IN the 1930s, British traw-lers regularly landed more than 300,000 tonnes of cod every year. Today, there are fewer than 70,000 tonnes of adult cod left in the North Sea.
Not surprisingly. the industry is now a shadow of its former self.
Fish landings in the North-East are worth less than £10m a year.
As with the UK overall, the North-East has experienced a decline in the numbers employed as fishermen.
However, the rate of decline has been greater in the North-East than the UK as a whole. Between 1994 and 1997, numbers in the region declined by 25 per cent compared with only ten per cent in the UK.
The industry now supports fewer than 700 jobs in the region.

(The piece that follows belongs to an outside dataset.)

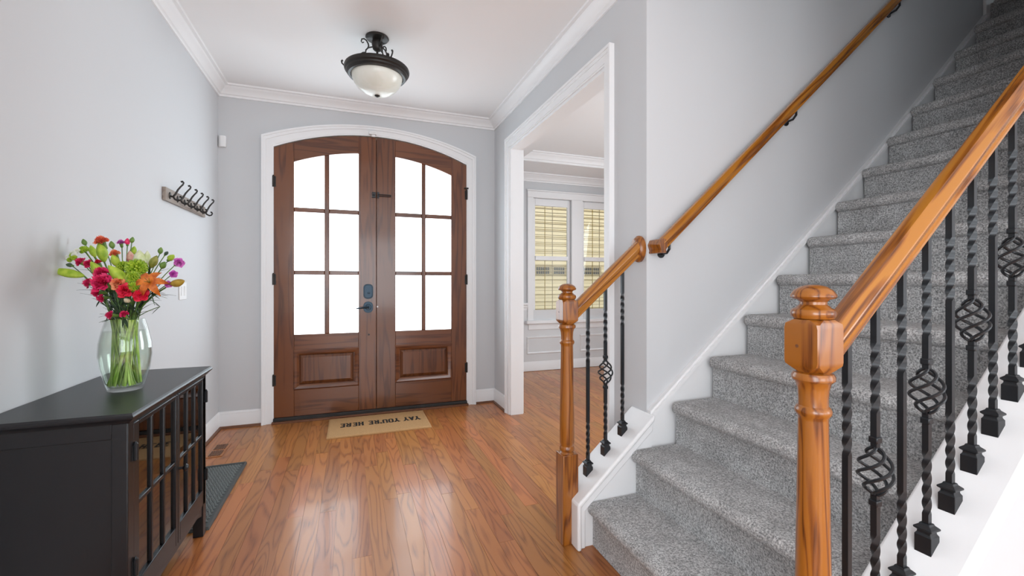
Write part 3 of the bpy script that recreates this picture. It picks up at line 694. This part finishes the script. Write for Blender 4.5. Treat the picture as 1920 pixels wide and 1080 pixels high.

The busiest fishing ports are North Shields, North Tyneside, and Scarborough, in North Yorkshire.
They are also home to the region's largest fishing vessels.
The number of trawlers has been in steady decline. Latest figures show that, since 2001, the number of fisheries vessels larger than ten metres has fallen from 62 to 51 in Scarborough and from 76 to 58 in North Shields.
Although conservationists insist fishermen have only themselves to blame, industry figures say the EU's Common Fisheries Policy, signed in 1983, is responsible.
This set up a system of quotas for each member state to conserve fish resources. It also established a coastal band around the shores of each country reserved for local fishermen.